La guerra por sí misma
Desconcertante es un adjetivo que le cuadra a esta polémica película bélica que deja de lado el discurso didáctico que suele acompañar a los relatos de guerra políticamente correctos. A su atípica directora (Kathryn Bigelow, con una larga trayectoria en filmes de acción), le interesa diferenciarse en este sentido y acercar materiales que puedan ser experimentados por los espectadores. Así, construye una historia sólida y fuerte que habla por sí misma. Presenta una serie de secuencias protagonizadas por un pequeño escuadrón de soldados desactivadores de bombas en Irak, quienes deben auscultar una ciudad arrasada, para encontrar explosivos ocultos no sólo debajo de las piedras o en un auto abandonado sino bajo el traje de un padre de familia o en el cadáver de un niño.
La estructura narrativa reitera de diferentes formas esa tensa rutina, donde una calle muy transitada puede estallar imprevistamente al activarse un celular.
En “Vivir al límite”, ningún personaje alude al trasfondo político de la invasión norteamericana a Irak, ni se escuchan alegatos sobre el valor de la vida. Sin embargo, la película reboza de voluntad de verdad y seriedad que alejan de presumir una conciencia manipuladora (el guión del film está basado en las experiencias vividas en Irak por el periodista Mark Boal).
La clave para oxigenar el modo en que el cine de género se relaciona con la ideología pasa por concentrarse en los aspectos físicos y en los plazos temporales de la acción.
Honestidad brutal
La guerra y sus consecuencias se exponen en una puesta en escena ascética, vaciada de épica retórica, con el desafío de mostrar sin juzgar. En un desarrollo pulcro y efectivo, el film elude utilizar una banda sonora altisonante y aprovecha la tensión de los silencios donde sobresalen los jadeos de la respiración entrecortada.
Dejando de lado los discursos reflexivos, Bigelow asume el objetivo de retratar la guerra como adicción, construyendo un personaje cautivo de su propio deseo de acción adrenalínica. Éste se destaca en las peligrosas misiones, donde los soldados tienen apenas breves pausas tensas entre el potencial estallido de una bomba o la herida fatal de un francotirador oculto.

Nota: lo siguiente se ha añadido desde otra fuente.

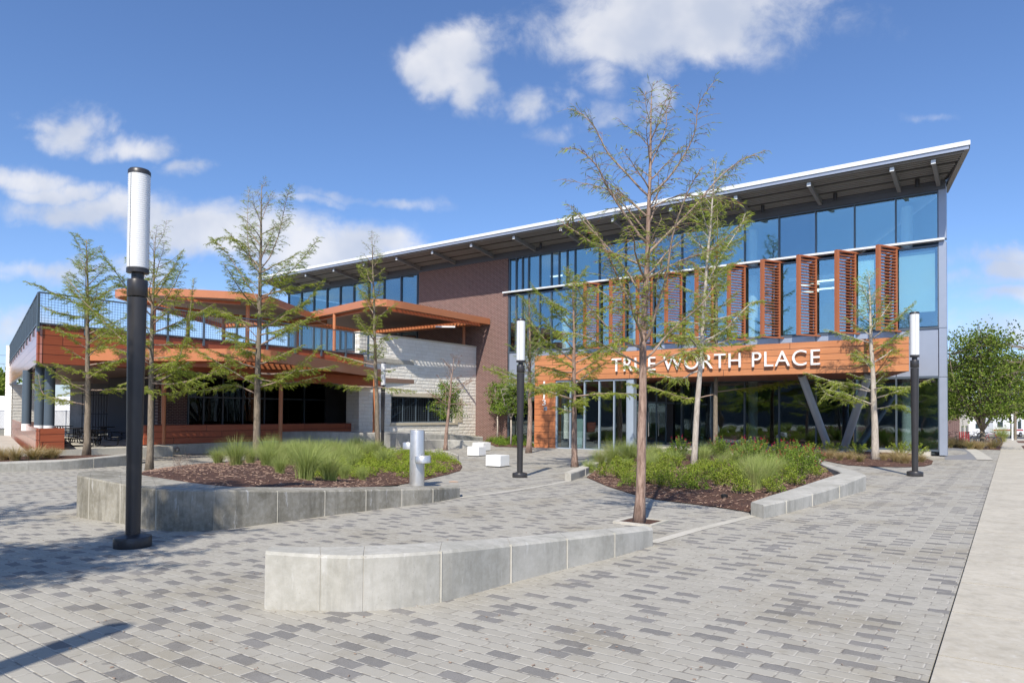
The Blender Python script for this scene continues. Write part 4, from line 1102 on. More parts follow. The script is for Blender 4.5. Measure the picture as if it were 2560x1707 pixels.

La cita inicial se vuelve esencial a la hora de pensar la película: “La guerra es una droga”, frase de Chris Hedges, corresponsal de guerra sobre cuyo relato biográfico se basa el guión. El protagonista central (Jeromy Renner) es de pocas palabras y no le gusta escuchar consejos ni recibir indicaciones para moverse en su peligroso rol. No tiene una buena relación ni con su propia familia ni con sus compañeros, hasta que se gana su confianza con gestos valientes y suicidas.
El acierto de la película está en la defensa de una mirada que busca ser objetiva, mostrando las contradicciones de la guerra en toda su crudeza. Una guerra que atormenta pero se alimenta de pura adrenalina, peligroso incentivo, cuando todas las otras puertas del interés por la vida aparecen cerradas y no hay voluntad de abrirlas.
Un sustrato irónico, hecho de escepticismo y mordacidad, acerca la película de Bigelow al concepto de “cine traficante” sobre el cual teorizaba Scorsese cuando distinguía entre directores iconoclastas y traficantes, siendo estos últimos los que dicen cosas diferentes -y transgresoras- bajo estructuras aparentemente convencionales, como en este caso, tomadas del mejor cine clásico.